Fabrication of high-Ge-fraction strained Si 1−xGe x/Si hole resonant tunneling diode using low-temperature Si 2H 6 reaction for nanometer-order ultrathin Si barriers

Abstract

Low-temperature Si barrier growth with atomically flat heterointerfaces was investigated in order to improve negative differential conductance (NDC) characteristics of high-Ge-fraction strained Si 1− x Ge x /Si hole resonant tunneling diode with nanometer-order thick strained Si 1− x Ge x and unstrained Si layers. Especially to suppress the roughness generation at heterointerfaces for higher Ge fraction, Si barriers were deposited using Si 2H 6 reaction at a lower temperature of 400 °C instead of SiH 4 reaction at 500 °C after the Si 0.42Ge 0.58 growth.
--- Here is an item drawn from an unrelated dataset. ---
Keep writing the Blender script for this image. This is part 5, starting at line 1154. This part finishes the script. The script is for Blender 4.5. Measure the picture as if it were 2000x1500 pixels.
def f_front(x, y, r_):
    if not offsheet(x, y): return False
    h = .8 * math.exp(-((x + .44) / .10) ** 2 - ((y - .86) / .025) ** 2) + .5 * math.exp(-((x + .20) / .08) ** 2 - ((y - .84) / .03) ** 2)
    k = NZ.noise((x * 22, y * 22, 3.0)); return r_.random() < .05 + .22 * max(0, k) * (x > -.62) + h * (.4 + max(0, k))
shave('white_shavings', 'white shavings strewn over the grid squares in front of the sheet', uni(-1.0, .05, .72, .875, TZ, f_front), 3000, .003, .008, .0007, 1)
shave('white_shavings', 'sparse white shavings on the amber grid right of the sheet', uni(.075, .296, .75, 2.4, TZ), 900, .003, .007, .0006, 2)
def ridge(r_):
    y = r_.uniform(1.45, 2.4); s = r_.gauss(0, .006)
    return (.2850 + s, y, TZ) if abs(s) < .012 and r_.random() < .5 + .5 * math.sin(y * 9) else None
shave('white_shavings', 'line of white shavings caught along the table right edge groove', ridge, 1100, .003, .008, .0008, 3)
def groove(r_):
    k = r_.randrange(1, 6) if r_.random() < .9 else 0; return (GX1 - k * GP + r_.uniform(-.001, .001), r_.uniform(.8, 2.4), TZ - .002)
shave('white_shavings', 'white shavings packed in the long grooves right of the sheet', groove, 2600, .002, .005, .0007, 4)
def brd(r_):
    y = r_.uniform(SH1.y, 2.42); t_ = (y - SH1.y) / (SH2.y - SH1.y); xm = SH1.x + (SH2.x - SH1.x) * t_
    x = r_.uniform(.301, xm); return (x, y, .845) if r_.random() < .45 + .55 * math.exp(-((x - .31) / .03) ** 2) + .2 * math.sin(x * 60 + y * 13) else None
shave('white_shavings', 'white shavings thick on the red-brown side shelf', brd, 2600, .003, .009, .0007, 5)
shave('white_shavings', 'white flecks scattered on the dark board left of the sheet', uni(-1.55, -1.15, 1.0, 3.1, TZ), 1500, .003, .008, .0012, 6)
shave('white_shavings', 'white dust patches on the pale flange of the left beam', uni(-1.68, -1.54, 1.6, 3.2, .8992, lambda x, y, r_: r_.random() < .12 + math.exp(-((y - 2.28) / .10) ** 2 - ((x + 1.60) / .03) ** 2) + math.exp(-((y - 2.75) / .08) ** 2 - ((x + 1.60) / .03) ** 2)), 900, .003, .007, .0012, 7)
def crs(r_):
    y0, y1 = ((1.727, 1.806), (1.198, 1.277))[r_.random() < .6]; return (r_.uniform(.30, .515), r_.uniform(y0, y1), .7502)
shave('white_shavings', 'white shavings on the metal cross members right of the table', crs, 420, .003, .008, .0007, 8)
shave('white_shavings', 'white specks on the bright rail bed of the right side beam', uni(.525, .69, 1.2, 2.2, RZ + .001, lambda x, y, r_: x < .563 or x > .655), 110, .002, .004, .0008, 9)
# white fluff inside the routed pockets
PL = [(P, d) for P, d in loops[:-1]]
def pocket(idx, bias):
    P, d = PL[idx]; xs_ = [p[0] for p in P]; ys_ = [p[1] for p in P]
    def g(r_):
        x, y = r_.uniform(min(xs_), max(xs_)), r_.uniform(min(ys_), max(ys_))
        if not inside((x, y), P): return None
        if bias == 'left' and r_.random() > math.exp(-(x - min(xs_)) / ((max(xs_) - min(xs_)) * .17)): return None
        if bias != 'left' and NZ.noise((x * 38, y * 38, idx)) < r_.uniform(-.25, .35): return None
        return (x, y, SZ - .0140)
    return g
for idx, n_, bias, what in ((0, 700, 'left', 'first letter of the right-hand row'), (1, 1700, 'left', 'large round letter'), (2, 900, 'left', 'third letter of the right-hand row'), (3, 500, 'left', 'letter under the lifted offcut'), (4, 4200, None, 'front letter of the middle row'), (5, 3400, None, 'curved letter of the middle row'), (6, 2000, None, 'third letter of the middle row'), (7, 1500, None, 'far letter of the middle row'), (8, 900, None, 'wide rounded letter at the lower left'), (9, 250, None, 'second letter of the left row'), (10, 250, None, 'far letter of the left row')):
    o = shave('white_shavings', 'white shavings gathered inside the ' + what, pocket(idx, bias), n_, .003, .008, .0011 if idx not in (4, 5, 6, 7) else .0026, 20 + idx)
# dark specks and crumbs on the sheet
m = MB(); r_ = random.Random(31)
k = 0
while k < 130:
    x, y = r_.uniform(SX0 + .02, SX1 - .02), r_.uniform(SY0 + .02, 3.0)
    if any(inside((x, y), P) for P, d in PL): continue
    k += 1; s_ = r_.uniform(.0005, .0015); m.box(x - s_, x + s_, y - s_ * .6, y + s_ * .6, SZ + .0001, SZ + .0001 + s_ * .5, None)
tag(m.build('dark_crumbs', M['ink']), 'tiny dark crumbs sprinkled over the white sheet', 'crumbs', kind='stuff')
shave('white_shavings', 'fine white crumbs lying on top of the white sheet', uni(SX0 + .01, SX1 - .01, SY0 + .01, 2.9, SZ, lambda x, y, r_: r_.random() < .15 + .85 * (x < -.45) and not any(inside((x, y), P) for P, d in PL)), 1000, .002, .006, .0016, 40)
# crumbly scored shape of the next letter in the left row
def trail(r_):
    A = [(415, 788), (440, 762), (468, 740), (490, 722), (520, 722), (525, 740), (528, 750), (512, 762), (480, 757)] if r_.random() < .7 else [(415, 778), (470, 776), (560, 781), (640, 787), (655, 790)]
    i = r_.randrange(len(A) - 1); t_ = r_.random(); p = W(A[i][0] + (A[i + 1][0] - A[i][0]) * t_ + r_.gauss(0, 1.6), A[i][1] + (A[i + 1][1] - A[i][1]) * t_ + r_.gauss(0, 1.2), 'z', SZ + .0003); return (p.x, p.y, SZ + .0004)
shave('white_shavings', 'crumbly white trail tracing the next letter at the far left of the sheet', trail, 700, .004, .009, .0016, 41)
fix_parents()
NDC characteristics show that difference between peak and valley currents is effectively enhanced at 11–295 K by using Si 2H 6 at 400 °C, compared with that using SiH 4 at 500 °C. Non-thermal leakage current at lower temperatures below 100 K tends to increase with decrease of Si barrier thickness. Additionally, thermionic-emission dominant characteristics at higher temperatures above 100 K suggests a possibility that introduction of larger barrier height (i.e. larger band discontinuity) enhances the NDC at room temperature by suppression of thermionic-emission current.